**COLLECTED DATA:**
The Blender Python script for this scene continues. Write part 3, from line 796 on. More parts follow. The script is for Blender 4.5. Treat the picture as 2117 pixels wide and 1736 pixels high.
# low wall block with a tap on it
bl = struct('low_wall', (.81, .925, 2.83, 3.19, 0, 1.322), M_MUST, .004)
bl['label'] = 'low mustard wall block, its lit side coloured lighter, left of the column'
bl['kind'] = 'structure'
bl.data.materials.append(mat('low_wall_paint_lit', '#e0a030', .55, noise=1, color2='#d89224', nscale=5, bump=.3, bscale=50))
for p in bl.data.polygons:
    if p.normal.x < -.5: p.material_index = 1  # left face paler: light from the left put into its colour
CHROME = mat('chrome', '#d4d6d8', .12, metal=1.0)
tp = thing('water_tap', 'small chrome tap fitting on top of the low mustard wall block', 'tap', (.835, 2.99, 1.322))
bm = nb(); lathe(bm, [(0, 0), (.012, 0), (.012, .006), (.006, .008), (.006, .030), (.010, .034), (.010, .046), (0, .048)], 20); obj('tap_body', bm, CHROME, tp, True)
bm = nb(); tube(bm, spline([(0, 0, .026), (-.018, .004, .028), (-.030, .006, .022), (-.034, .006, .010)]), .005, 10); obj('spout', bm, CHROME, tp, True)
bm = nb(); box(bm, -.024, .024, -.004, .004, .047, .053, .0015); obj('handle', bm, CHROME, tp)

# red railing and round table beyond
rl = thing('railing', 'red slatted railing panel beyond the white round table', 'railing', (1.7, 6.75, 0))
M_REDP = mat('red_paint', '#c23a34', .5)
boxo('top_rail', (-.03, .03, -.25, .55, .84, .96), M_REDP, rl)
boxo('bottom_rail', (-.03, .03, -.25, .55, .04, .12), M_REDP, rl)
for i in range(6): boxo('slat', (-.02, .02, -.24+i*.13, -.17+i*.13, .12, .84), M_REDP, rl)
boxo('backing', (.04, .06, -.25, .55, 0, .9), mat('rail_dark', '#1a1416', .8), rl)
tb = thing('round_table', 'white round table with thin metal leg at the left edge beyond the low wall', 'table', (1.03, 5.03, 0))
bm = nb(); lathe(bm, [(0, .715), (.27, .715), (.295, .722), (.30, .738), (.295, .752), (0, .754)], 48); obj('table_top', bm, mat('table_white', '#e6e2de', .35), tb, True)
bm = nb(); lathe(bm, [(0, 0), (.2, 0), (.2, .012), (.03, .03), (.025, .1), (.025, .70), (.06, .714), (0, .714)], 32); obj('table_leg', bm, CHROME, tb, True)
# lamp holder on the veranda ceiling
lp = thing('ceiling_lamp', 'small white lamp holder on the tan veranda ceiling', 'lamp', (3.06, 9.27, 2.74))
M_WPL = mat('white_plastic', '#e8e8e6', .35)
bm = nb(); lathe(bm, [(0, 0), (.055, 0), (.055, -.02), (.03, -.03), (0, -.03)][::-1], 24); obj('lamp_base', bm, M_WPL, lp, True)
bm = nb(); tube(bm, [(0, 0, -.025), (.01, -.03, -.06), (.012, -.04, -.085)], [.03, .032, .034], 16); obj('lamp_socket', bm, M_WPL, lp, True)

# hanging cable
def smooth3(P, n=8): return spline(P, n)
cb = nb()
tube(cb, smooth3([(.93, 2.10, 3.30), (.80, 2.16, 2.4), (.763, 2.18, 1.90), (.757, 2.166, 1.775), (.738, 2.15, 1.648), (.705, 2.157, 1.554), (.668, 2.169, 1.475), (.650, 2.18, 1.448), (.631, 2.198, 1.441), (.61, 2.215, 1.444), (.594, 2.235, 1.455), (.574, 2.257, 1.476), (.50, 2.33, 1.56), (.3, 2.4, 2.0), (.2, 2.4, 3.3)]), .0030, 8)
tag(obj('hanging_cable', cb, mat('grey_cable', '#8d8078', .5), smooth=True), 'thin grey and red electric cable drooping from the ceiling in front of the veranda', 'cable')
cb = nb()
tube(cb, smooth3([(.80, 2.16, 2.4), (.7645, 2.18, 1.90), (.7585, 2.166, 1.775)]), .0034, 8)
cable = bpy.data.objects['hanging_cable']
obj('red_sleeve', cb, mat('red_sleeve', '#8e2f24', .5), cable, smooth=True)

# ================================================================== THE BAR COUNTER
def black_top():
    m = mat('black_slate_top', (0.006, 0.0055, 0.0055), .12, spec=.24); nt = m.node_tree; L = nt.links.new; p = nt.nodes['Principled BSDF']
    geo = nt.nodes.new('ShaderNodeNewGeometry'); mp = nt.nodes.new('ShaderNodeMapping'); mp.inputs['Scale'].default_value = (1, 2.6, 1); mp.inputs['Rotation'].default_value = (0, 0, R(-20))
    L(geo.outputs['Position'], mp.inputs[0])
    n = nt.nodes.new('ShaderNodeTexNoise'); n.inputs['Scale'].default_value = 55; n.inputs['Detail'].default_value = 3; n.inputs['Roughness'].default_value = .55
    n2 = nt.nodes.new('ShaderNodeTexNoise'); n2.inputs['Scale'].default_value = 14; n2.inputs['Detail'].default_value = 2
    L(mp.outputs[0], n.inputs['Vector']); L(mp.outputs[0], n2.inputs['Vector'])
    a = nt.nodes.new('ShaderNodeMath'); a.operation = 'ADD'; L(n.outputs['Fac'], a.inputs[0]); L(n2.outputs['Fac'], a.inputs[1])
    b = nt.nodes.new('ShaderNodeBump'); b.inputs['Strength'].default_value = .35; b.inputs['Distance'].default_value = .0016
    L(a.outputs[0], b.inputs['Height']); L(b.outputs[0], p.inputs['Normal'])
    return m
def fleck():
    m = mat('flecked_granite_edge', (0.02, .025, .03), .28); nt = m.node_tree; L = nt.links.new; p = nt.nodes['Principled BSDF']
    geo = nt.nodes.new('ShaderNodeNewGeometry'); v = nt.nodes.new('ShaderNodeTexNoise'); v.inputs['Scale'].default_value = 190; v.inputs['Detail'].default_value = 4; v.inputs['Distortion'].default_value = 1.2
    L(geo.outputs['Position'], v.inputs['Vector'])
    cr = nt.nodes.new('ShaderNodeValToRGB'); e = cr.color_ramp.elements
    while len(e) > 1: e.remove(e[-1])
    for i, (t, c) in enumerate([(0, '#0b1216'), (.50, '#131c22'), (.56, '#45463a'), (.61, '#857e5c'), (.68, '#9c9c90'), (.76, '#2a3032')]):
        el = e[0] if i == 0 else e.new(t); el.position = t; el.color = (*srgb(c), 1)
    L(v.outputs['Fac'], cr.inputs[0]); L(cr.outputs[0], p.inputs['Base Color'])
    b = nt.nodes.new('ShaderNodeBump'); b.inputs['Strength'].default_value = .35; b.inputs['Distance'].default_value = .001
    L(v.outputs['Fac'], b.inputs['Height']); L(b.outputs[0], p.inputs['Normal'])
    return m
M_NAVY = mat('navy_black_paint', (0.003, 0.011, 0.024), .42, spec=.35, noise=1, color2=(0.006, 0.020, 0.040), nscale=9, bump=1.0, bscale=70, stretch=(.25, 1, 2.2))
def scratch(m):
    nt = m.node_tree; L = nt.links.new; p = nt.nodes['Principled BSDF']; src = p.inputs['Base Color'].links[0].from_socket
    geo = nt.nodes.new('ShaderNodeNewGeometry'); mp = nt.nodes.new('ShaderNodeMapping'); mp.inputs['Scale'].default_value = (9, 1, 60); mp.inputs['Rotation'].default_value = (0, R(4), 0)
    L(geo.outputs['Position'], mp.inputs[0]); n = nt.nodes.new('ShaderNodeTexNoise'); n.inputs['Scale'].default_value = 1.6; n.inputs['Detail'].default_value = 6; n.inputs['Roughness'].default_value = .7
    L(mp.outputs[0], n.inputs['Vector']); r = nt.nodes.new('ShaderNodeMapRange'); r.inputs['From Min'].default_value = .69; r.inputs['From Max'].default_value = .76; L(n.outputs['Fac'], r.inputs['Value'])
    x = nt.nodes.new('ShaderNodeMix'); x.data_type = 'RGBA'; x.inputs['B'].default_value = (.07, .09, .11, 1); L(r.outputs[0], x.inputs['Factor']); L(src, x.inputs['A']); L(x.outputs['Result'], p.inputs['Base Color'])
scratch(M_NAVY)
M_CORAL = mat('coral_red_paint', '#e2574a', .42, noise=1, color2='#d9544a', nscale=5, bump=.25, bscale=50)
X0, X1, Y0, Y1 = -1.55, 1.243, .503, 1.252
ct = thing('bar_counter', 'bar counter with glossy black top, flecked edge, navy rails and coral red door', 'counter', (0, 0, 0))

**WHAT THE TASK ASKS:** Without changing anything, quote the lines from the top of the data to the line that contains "bm = nb(); box(bm, -.024, .024, -.004, .004, .047, .053, .0015);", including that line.

**CORRECT ANSWER:**
The Blender Python script for this scene continues. Write part 3, from line 796 on. More parts follow. The script is for Blender 4.5. Treat the picture as 2117 pixels wide and 1736 pixels high.
# low wall block with a tap on it
bl = struct('low_wall', (.81, .925, 2.83, 3.19, 0, 1.322), M_MUST, .004)
bl['label'] = 'low mustard wall block, its lit side coloured lighter, left of the column'
bl['kind'] = 'structure'
bl.data.materials.append(mat('low_wall_paint_lit', '#e0a030', .55, noise=1, color2='#d89224', nscale=5, bump=.3, bscale=50))
for p in bl.data.polygons:
    if p.normal.x < -.5: p.material_index = 1  # left face paler: light from the left put into its colour
CHROME = mat('chrome', '#d4d6d8', .12, metal=1.0)
tp = thing('water_tap', 'small chrome tap fitting on top of the low mustard wall block', 'tap', (.835, 2.99, 1.322))
bm = nb(); lathe(bm, [(0, 0), (.012, 0), (.012, .006), (.006, .008), (.006, .030), (.010, .034), (.010, .046), (0, .048)], 20); obj('tap_body', bm, CHROME, tp, True)
bm = nb(); tube(bm, spline([(0, 0, .026), (-.018, .004, .028), (-.030, .006, .022), (-.034, .006, .010)]), .005, 10); obj('spout', bm, CHROME, tp, True)
bm = nb(); box(bm, -.024, .024, -.004, .004, .047, .053, .0015); obj('handle', bm, CHROME, tp)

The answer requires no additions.